• [BRIEF]:
Leaving out all pictures, please print only the lines from the one containing "Recreate this scene" through the one containing "PI = math.pi".
>> BEGIN PROVIDED MATERIAL
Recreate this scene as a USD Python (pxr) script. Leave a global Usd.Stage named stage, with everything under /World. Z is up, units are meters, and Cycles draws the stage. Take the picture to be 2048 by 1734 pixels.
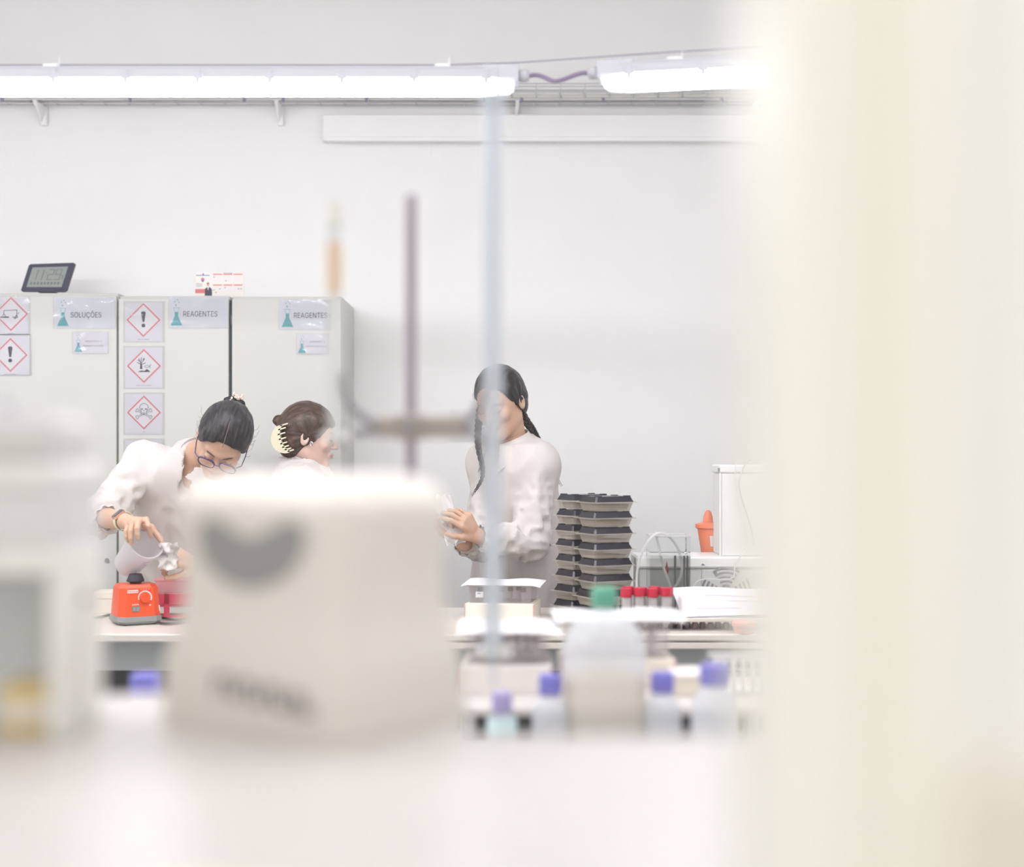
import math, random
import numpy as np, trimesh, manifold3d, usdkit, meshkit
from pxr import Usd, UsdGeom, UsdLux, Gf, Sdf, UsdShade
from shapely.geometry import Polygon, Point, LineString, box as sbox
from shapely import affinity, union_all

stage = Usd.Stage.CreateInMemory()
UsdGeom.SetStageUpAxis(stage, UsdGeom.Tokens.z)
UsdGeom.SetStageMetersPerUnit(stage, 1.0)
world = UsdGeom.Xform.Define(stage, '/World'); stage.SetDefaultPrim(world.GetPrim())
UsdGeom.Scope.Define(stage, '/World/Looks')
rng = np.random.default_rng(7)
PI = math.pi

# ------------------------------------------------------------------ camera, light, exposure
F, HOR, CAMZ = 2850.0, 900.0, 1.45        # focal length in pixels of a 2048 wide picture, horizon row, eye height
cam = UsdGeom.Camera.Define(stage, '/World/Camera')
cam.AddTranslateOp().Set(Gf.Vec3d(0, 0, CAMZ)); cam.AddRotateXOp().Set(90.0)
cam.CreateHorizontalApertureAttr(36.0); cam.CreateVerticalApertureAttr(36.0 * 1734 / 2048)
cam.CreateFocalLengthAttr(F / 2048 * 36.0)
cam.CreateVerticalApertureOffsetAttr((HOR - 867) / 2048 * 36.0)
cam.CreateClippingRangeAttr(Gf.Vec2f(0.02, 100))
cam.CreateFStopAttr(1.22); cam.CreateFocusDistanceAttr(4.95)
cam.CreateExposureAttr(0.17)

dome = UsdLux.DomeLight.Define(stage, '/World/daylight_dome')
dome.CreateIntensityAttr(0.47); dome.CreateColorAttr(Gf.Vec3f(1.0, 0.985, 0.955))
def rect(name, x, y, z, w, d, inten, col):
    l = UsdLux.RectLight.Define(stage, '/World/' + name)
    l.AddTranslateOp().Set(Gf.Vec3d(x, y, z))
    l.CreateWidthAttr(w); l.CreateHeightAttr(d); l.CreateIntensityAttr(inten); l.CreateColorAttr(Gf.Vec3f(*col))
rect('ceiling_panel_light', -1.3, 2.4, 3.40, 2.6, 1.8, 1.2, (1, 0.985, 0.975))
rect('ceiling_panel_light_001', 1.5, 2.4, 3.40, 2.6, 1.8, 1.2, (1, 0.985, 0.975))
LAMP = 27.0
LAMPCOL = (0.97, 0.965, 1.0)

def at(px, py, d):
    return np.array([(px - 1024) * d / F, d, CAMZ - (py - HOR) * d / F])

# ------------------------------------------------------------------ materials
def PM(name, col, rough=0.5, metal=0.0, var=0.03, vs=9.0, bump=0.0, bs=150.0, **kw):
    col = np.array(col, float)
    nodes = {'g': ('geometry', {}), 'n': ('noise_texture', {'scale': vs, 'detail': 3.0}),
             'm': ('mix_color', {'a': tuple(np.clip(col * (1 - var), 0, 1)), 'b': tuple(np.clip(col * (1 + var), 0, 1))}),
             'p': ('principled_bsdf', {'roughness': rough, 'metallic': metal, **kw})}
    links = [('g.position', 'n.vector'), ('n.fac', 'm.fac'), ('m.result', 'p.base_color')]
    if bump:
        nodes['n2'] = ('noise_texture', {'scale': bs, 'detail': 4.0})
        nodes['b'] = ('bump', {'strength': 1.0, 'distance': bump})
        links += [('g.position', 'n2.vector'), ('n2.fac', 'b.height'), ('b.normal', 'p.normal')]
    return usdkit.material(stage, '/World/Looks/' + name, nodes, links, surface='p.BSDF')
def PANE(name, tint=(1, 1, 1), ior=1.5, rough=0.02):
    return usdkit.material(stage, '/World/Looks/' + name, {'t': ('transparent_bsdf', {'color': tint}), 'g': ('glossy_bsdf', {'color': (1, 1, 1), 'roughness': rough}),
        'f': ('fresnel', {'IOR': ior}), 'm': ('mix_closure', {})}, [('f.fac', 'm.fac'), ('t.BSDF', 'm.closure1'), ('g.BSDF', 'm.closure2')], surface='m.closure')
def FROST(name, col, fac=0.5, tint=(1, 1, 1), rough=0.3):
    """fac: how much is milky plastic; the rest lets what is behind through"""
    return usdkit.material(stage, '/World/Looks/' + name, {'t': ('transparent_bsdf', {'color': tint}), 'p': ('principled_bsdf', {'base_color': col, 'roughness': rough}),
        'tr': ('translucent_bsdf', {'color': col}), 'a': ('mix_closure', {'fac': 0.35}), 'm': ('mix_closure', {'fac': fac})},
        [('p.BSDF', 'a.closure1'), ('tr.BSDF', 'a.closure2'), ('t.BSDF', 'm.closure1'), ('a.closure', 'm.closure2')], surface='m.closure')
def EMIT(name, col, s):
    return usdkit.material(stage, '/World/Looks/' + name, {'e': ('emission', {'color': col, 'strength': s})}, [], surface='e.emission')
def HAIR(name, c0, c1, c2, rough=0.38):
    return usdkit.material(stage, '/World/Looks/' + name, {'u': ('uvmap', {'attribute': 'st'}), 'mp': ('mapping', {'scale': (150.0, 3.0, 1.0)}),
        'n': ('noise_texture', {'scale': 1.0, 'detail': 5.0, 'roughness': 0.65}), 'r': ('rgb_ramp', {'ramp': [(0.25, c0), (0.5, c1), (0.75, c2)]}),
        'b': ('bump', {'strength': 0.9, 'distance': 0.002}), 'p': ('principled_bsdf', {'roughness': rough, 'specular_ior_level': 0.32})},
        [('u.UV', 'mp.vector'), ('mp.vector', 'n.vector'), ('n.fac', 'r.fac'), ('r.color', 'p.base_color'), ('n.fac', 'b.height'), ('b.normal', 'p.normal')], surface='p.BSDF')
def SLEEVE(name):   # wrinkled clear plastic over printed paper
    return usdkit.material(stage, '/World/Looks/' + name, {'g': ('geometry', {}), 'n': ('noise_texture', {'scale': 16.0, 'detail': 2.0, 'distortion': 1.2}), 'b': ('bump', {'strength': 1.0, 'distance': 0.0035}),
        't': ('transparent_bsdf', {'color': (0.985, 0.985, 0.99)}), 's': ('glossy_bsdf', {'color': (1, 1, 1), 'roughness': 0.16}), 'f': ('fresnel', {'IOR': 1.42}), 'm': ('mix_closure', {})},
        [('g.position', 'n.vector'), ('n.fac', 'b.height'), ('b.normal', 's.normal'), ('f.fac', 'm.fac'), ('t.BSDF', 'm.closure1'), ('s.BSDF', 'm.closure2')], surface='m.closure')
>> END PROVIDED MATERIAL
>> BEGIN PROVIDED MATERIAL
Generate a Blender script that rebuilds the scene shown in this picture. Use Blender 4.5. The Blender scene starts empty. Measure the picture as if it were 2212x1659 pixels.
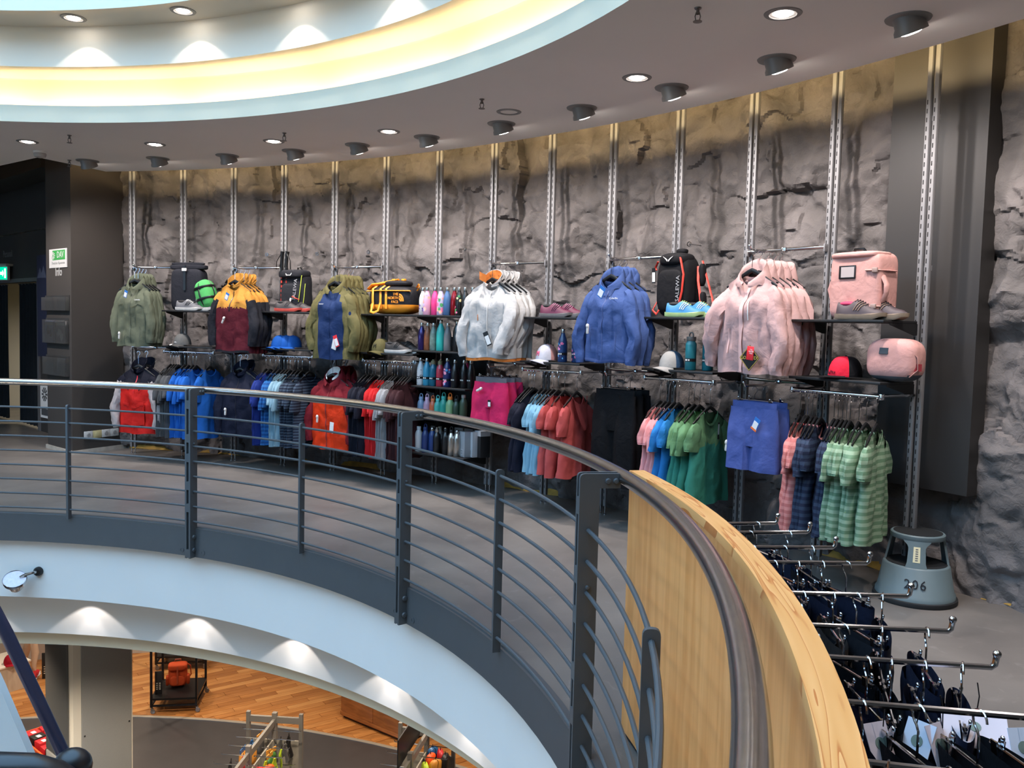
>> END PROVIDED MATERIAL
• [THE OUTPUT]:
Recreate this scene as a USD Python (pxr) script. Leave a global Usd.Stage named stage, with everything under /World. Z is up, units are meters, and Cycles draws the stage. Take the picture to be 2048 by 1734 pixels.
import math, random
import numpy as np, trimesh, manifold3d, usdkit, meshkit
from pxr import Usd, UsdGeom, UsdLux, Gf, Sdf, UsdShade
from shapely.geometry import Polygon, Point, LineString, box as sbox
from shapely import affinity, union_all

stage = Usd.Stage.CreateInMemory()
UsdGeom.SetStageUpAxis(stage, UsdGeom.Tokens.z)
UsdGeom.SetStageMetersPerUnit(stage, 1.0)
world = UsdGeom.Xform.Define(stage, '/World'); stage.SetDefaultPrim(world.GetPrim())
UsdGeom.Scope.Define(stage, '/World/Looks')
rng = np.random.default_rng(7)
PI = math.pi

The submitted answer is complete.